Осадная артиллерия и парк наконец прибыли в лагерь. Доставлено было всего 110 или 115 орудий, из которых большую часть составляли 24-фунтовые нарезные, заряжающиеся с казенной части пушки и 6-дюймовые мортиры. Выстроившись в два ряда, осадные орудия заняли довольно обширное пространство и представляли очень внушительный вид. Армяне и турки соседних сел с любопытством на них посматривали; другие были уже близко знакомы с ними, так как везли их из Александрополя и Кюрюк-Дара. По той же причине знали они хорошо и приблизительное количество доставленных в лагерь снарядов. Теперь значительное число арб согнано было для доставки орудий и снарядов на место будущих батарей. Соседнее население видело также, как изготовлялись платформы под орудия и штурмовые лестницы из дерева, проданного и доставленного из соседних деревень. Указываю на все эти факты, чтобы засвидетельствовать, что не от корреспондентов и не из газет неприятель узнает необходимые ему сведения; он не настолько прост, чтоб дней двадцать ожидать петербургских или лондонских газет и из просмотра их черпать указания для своих действий; те временные успехи, которые турки имели, приобретены ими не на основании преследований газет и корреспондентов.
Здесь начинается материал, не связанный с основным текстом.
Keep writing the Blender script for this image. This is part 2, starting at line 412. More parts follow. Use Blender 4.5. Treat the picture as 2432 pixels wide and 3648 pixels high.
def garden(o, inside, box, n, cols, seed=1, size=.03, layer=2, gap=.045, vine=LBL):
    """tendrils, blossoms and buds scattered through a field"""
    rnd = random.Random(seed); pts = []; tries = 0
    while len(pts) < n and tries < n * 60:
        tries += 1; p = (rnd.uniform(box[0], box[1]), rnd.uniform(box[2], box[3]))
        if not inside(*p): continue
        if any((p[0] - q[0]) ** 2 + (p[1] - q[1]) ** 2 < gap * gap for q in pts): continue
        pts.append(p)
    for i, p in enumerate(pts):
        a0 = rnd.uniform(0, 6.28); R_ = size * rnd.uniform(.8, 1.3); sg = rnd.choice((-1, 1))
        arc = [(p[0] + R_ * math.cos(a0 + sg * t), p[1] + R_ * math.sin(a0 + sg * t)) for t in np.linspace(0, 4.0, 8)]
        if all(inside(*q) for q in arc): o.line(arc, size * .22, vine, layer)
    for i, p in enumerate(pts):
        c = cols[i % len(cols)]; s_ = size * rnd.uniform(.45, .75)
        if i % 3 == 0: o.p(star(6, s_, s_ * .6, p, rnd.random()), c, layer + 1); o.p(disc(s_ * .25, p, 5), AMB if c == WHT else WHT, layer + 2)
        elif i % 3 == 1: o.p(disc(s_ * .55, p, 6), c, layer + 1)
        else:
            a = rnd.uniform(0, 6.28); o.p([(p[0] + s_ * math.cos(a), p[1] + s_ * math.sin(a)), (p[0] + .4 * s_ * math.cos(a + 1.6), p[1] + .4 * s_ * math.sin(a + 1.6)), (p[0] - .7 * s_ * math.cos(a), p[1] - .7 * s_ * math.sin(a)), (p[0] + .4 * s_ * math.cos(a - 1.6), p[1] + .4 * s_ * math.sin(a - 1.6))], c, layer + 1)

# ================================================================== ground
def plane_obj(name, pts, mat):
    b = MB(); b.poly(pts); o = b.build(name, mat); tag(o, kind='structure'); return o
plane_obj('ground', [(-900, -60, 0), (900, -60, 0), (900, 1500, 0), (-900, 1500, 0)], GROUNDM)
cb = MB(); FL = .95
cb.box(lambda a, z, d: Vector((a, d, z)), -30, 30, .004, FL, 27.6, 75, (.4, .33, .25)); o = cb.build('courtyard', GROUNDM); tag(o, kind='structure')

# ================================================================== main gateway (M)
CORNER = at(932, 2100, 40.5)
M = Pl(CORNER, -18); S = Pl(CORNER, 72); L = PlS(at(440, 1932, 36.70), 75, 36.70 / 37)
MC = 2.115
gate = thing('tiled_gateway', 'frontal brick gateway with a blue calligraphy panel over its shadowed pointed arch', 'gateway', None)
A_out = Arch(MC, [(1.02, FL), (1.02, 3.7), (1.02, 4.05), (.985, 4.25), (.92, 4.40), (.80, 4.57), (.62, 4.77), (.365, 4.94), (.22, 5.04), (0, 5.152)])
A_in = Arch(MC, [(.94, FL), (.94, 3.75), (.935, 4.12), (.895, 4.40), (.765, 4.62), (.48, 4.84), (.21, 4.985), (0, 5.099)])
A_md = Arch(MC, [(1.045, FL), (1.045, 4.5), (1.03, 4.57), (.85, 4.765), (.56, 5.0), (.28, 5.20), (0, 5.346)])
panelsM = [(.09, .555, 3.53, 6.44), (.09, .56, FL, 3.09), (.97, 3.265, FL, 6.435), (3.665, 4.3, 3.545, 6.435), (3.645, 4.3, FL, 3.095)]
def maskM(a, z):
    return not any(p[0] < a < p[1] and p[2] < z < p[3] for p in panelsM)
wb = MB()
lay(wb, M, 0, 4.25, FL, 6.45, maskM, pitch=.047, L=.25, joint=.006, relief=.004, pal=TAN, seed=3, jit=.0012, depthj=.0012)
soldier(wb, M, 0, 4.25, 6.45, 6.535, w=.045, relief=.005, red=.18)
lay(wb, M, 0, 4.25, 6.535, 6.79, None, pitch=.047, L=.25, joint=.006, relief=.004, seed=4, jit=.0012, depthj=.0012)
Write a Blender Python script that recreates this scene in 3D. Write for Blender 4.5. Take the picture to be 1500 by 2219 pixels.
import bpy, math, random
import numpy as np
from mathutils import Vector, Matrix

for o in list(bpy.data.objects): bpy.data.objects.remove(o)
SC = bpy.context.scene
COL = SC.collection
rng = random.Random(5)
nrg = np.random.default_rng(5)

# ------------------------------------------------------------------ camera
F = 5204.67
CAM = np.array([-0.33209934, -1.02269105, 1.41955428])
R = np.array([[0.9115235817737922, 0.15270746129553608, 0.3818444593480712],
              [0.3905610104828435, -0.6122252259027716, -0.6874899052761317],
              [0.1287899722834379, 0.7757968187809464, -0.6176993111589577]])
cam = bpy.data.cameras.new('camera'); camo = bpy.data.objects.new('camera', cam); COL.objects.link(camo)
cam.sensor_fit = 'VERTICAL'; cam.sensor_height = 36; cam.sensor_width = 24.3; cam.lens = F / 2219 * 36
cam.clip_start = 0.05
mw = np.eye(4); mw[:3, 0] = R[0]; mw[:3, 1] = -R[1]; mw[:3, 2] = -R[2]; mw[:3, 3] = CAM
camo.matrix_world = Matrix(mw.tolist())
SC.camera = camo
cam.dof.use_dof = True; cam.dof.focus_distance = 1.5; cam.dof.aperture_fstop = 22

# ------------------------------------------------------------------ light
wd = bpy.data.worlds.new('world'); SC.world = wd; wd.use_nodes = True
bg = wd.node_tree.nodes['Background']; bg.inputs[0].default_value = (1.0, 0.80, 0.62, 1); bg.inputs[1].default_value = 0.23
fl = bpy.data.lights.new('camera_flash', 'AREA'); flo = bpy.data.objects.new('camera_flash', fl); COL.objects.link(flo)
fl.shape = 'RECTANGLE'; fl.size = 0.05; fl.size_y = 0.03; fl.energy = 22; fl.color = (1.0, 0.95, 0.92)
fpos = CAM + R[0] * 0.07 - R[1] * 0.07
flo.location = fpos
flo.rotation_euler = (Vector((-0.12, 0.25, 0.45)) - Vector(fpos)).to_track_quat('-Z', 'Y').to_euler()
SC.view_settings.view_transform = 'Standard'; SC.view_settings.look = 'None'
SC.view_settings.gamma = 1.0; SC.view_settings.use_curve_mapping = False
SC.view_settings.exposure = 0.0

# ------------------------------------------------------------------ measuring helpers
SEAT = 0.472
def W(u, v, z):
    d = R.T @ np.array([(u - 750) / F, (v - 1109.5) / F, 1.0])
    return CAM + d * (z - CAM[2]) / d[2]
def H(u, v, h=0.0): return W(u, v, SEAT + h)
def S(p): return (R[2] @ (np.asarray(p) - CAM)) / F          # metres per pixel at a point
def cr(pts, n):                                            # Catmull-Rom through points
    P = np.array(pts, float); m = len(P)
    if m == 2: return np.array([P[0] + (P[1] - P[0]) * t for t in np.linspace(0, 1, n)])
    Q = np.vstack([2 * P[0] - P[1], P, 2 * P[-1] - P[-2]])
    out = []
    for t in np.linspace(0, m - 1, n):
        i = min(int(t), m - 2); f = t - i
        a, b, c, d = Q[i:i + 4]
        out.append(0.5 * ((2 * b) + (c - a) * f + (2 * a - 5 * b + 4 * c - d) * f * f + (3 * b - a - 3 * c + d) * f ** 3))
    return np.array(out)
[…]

С другой стороны, я не знаю и никто и ни разу не указал случая, который доказывал бы, что мы воспользовались хотя одними разоблачением или нескромностью европейской печати насчет турецких позиций, планов и сил. Во время осадных действий под Карсом я и некоторые другие корреспонденты постоянно следили за ходом работ и часто посещали самые батареи, однако, от того никакого вреда не произошло. Мы воздерживались от описания многих фактов, относящихся к ходу осады, и публика о них до сих пор не ведает: но туркам ничто не мешало своевременно знать эти факты лучше нас всех. Мало того, мне не раз случалось удостовериться, что на лагерном базаре самые важные секреты узнавались всегда раньше, часто за несколько дней, нежели они делались достоянием корреспондентов и даже начальников отдельных частей. Все это очень понятно; мы жили и действовали не в безлюдной степи, а среди населенной страны; население это имеет глаза и уши, с которыми, к сожалению, нельзя поступить, как с корреспонденцией или газетной статьей.